## Exercise brief
Copy out the data below verbatim.

## Available data
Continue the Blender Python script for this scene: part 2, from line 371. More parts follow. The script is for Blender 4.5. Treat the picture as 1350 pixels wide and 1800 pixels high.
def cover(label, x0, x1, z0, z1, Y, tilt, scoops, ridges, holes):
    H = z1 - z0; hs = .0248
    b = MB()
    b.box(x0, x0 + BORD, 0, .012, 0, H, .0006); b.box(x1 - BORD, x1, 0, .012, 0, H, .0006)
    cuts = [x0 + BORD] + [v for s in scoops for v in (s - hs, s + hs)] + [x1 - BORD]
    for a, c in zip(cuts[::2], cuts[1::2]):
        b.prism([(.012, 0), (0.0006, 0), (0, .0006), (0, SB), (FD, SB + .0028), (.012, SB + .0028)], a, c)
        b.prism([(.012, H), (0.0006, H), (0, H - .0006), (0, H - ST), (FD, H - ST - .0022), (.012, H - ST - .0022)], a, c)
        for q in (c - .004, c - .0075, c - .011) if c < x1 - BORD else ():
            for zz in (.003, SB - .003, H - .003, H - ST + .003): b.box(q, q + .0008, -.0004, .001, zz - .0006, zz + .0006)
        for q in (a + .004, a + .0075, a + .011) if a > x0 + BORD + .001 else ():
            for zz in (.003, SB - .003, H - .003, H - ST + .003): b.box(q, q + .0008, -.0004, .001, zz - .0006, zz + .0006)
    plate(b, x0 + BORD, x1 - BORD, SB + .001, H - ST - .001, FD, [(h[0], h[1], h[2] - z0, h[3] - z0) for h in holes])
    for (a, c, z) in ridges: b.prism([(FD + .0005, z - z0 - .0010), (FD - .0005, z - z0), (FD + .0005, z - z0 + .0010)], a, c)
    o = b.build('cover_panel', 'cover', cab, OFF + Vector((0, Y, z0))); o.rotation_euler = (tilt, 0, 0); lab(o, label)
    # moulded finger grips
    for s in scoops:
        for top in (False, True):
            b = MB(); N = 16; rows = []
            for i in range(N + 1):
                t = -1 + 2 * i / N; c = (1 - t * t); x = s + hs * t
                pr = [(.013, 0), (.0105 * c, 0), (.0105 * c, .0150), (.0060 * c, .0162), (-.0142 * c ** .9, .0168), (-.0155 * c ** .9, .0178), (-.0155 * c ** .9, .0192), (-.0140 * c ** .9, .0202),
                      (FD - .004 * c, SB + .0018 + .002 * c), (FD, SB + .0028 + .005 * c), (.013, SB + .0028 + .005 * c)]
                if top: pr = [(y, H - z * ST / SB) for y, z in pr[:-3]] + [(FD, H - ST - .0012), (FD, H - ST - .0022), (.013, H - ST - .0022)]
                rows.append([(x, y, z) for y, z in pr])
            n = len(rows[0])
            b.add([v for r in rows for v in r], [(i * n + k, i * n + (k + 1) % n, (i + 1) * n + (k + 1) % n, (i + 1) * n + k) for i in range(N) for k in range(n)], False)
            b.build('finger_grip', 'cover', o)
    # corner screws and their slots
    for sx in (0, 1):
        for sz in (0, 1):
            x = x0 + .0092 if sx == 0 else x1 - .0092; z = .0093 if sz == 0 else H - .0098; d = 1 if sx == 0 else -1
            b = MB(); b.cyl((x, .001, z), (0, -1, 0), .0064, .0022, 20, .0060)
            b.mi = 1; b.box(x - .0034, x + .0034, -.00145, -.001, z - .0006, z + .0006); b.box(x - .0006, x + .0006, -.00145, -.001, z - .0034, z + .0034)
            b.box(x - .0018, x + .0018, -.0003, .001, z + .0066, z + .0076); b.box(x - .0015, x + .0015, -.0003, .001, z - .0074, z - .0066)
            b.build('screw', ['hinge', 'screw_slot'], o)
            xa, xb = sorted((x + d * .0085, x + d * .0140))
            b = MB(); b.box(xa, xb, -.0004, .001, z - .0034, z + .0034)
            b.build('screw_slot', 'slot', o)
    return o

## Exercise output
Continue the Blender Python script for this scene: part 2, from line 371. More parts follow. The script is for Blender 4.5. Treat the picture as 1350 pixels wide and 1800 pixels high.
def cover(label, x0, x1, z0, z1, Y, tilt, scoops, ridges, holes):
    H = z1 - z0; hs = .0248
    b = MB()
    b.box(x0, x0 + BORD, 0, .012, 0, H, .0006); b.box(x1 - BORD, x1, 0, .012, 0, H, .0006)
    cuts = [x0 + BORD] + [v for s in scoops for v in (s - hs, s + hs)] + [x1 - BORD]
    for a, c in zip(cuts[::2], cuts[1::2]):
        b.prism([(.012, 0), (0.0006, 0), (0, .0006), (0, SB), (FD, SB + .0028), (.012, SB + .0028)], a, c)
        b.prism([(.012, H), (0.0006, H), (0, H - .0006), (0, H - ST), (FD, H - ST - .0022), (.012, H - ST - .0022)], a, c)
        for q in (c - .004, c - .0075, c - .011) if c < x1 - BORD else ():
            for zz in (.003, SB - .003, H - .003, H - ST + .003): b.box(q, q + .0008, -.0004, .001, zz - .0006, zz + .0006)
        for q in (a + .004, a + .0075, a + .011) if a > x0 + BORD + .001 else ():
            for zz in (.003, SB - .003, H - .003, H - ST + .003): b.box(q, q + .0008, -.0004, .001, zz - .0006, zz + .0006)
    plate(b, x0 + BORD, x1 - BORD, SB + .001, H - ST - .001, FD, [(h[0], h[1], h[2] - z0, h[3] - z0) for h in holes])
    for (a, c, z) in ridges: b.prism([(FD + .0005, z - z0 - .0010), (FD - .0005, z - z0), (FD + .0005, z - z0 + .0010)], a, c)
    o = b.build('cover_panel', 'cover', cab, OFF + Vector((0, Y, z0))); o.rotation_euler = (tilt, 0, 0); lab(o, label)
    # moulded finger grips
    for s in scoops:
        for top in (False, True):
            b = MB(); N = 16; rows = []
            for i in range(N + 1):
                t = -1 + 2 * i / N; c = (1 - t * t); x = s + hs * t
                pr = [(.013, 0), (.0105 * c, 0), (.0105 * c, .0150), (.0060 * c, .0162), (-.0142 * c ** .9, .0168), (-.0155 * c ** .9, .0178), (-.0155 * c ** .9, .0192), (-.0140 * c ** .9, .0202),
                      (FD - .004 * c, SB + .0018 + .002 * c), (FD, SB + .0028 + .005 * c), (.013, SB + .0028 + .005 * c)]
                if top: pr = [(y, H - z * ST / SB) for y, z in pr[:-3]] + [(FD, H - ST - .0012), (FD, H - ST - .0022), (.013, H - ST - .0022)]
                rows.append([(x, y, z) for y, z in pr])
            n = len(rows[0])
            b.add([v for r in rows for v in r], [(i * n + k, i * n + (k + 1) % n, (i + 1) * n + (k + 1) % n, (i + 1) * n + k) for i in range(N) for k in range(n)], False)
            b.build('finger_grip', 'cover', o)
    # corner screws and their slots
    for sx in (0, 1):
        for sz in (0, 1):
            x = x0 + .0092 if sx == 0 else x1 - .0092; z = .0093 if sz == 0 else H - .0098; d = 1 if sx == 0 else -1
            b = MB(); b.cyl((x, .001, z), (0, -1, 0), .0064, .0022, 20, .0060)
            b.mi = 1; b.box(x - .0034, x + .0034, -.00145, -.001, z - .0006, z + .0006); b.box(x - .0006, x + .0006, -.00145, -.001, z - .0034, z + .0034)
            b.box(x - .0018, x + .0018, -.0003, .001, z + .0066, z + .0076); b.box(x - .0015, x + .0015, -.0003, .001, z - .0074, z - .0066)
            b.build('screw', ['hinge', 'screw_slot'], o)
            xa, xb = sorted((x + d * .0085, x + d * .0140))
            b = MB(); b.box(xa, xb, -.0004, .001, z - .0034, z + .0034)
            b.build('screw_slot', 'slot', o)
    return o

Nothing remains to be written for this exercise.